Besides the $2 million that Marriott has committed to a fund to help pay for a rain forest protection plan, the company will also help guests offset their hotel stays with contributions of as little as $1 to the same fund. With more than 539,000 rooms, and if only a small portion of guests contribute, environmentalists said the company's impact could be profound. Meeting participants will similarly be able to offset their use of hotel facilities.

"It's meaningful. It's unique. It's innovative," said Jeff Hayward, a verification services manager for the Rainforest Alliance, a New York advocacy group.

But it's not entirely altruistic. Besides meeting customer demand for more environmentally conscious hotel stays and corporate meetings, chief executive J.W. Marriott Jr. said he is worried that climate change poses a serious threat to many of the company's 3,000 hotels, including some of the most profitable.

"We've got to protect our hotels," he said. "We've got a lot of beachfront hotels. We don't want two feet of water in the lobbies. We're also in New York City. We have a lot of coastal properties, which I worry about the ocean rising and coming right in, in places it's not supposed to come."

When some of his executives asked for the $2 million, Marriott recounted, "I said, 'Good. Do it.' I was glad to do it. It's really good from a PR standpoint and it will help the environment. I don't know how you could spend your money any better."

Hayward, of the Rainforest Alliance, said "as committed as they may be to the environment, they are making a calculated guess that their guests or some portion of their guests are concerned about the environment." In the tourism sector in particular, Hayward said, "there's a certain amount of guilt people feel when they go on these long haul flights to get somewhere."

In an example of the company's delicate interplay between business and image as it tries to go green, Marriott's environmental efforts are being led by senior company executives on the business and public relations sides: Arne Sorenson, the chief financial officer, and Kathleen Matthews, head of global communications.

Those executives are working with Conservation International, an advocacy group that has also counseled Wal-Mart, Alcoa, Starbucks, Fiji Water, and Bank of America.

Glenn Prickett, a senior vice president at the organization, said Marriott's efforts were particularly important because of the rain forest initiative.

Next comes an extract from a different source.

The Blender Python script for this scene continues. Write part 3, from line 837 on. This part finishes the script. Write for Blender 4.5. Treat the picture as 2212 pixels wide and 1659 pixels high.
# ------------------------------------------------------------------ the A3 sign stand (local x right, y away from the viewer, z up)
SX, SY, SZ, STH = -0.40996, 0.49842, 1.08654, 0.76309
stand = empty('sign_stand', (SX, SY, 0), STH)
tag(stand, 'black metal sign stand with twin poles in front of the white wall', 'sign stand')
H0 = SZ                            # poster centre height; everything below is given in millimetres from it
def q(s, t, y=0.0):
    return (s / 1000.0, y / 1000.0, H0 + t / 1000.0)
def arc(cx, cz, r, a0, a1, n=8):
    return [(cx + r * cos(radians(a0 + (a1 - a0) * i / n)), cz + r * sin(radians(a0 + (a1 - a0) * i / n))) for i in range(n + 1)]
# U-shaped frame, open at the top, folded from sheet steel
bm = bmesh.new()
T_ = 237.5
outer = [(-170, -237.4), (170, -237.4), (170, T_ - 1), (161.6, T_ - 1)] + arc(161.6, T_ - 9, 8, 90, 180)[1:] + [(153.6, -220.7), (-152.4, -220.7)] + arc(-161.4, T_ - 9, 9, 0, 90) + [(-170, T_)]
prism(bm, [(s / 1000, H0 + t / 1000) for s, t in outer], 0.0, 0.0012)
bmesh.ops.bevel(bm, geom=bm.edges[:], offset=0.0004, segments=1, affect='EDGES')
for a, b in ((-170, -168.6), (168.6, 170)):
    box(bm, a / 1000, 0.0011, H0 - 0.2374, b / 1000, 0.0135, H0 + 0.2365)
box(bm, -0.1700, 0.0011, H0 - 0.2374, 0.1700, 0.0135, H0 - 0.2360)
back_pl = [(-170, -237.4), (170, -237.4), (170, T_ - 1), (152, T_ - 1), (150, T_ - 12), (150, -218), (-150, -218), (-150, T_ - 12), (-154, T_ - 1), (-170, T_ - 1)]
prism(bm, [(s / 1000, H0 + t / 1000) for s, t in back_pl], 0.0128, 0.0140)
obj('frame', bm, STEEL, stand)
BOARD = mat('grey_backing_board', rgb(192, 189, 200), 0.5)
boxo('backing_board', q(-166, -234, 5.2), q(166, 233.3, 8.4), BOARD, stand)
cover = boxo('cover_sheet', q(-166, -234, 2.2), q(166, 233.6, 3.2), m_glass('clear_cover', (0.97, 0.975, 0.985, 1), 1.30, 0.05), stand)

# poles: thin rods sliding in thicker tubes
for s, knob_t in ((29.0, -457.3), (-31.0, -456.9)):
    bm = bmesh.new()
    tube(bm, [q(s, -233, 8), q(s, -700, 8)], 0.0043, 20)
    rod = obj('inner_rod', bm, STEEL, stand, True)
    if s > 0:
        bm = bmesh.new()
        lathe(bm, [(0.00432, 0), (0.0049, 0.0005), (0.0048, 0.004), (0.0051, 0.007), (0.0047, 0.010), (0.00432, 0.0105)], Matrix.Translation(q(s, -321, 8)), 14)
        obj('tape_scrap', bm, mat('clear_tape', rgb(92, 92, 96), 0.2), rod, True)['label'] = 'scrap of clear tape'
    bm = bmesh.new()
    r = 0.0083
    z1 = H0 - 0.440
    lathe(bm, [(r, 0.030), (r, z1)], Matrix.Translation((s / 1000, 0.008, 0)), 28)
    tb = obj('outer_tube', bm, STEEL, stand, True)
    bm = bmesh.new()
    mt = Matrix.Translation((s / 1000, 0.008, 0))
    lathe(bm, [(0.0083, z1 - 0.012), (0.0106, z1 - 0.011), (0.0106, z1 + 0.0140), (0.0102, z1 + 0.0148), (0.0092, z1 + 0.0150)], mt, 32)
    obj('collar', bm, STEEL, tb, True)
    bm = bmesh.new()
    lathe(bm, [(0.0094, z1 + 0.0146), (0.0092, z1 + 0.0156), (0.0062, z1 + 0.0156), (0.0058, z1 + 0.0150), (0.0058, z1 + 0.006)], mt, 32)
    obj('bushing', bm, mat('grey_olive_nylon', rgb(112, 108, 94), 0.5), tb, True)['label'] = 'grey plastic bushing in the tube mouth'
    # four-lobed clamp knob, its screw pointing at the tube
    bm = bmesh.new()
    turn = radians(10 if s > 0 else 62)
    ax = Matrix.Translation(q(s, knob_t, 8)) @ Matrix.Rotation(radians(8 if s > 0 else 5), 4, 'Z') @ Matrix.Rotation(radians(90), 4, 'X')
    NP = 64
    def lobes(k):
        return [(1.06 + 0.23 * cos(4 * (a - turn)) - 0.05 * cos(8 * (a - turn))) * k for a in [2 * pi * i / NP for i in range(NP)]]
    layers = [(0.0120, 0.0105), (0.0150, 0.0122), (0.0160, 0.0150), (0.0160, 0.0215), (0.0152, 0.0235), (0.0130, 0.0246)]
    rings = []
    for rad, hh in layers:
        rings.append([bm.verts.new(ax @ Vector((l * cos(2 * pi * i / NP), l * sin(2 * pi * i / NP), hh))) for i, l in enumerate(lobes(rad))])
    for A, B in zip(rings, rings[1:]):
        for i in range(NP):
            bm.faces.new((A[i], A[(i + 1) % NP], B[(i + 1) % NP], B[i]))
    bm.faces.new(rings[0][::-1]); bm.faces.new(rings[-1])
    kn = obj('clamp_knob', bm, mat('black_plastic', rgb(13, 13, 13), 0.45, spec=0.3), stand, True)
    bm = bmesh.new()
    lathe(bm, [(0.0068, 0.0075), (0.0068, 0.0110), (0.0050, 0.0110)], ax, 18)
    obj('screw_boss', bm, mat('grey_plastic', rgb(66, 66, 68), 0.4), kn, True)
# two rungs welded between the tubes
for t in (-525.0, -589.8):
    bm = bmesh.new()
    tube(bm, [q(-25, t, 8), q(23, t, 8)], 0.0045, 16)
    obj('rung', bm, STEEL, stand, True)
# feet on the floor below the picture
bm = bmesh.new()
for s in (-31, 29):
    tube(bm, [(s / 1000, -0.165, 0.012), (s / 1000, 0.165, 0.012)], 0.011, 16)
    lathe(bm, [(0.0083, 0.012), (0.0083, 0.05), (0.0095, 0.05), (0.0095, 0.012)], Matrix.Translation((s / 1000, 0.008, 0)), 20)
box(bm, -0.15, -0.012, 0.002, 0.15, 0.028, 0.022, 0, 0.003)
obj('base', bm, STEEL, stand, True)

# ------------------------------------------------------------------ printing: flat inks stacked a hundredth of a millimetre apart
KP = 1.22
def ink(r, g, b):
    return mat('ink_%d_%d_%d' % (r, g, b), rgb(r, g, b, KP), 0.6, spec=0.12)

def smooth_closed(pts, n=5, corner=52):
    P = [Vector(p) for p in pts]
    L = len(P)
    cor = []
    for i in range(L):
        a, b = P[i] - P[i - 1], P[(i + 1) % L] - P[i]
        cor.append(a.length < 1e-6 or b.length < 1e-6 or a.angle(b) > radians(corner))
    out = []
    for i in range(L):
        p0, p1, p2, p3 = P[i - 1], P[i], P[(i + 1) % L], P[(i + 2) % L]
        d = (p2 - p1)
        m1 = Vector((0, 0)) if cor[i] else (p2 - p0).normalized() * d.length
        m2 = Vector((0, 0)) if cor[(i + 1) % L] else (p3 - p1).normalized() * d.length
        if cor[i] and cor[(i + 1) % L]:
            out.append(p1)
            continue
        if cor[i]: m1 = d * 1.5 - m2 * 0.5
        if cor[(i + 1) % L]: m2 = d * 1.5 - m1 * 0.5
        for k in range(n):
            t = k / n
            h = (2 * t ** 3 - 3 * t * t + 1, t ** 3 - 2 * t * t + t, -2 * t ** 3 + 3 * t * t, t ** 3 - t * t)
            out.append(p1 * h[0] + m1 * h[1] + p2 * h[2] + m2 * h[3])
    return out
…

The company's announcement noted -- with the agreement of environmentalists -- that the clearing of rain forests is more damaging to the environment than the impact of the world's cars, trains, and trucks combined.

Besides the rain forest initiative, Marriott has committed to reducing fuel and water consumption by 25 percent per available room in the next decade.

By 2017, it wants to install solar power in as many as 40 hotels, a very small portion of the properties it manages and franchises. The company also wants to expand recycling programs: While 90 percent of its hotels recycle, only some of them recycle in-room guest trash.

Marriott is also updating design guidelines for its hotels to meet the U.S. Green Building Council's LEED standards.

The company is also pressuring its suppliers to provide greener products. The company said it will order 47 million of the greener BIC pens a year. It is also buying one million "room-ready" towels, which eliminate the initial wash cycle, saving 6 million gallons of water a year. Marriott is also looking into recyclable carpet and key cards that turn to compost.

Next month, Marriott plans to introduce a green meetings concept which will feature recycled paper and responsible packaged water, among other things.

"People really want to know now if you are an environmentally friendly company," Marriott said.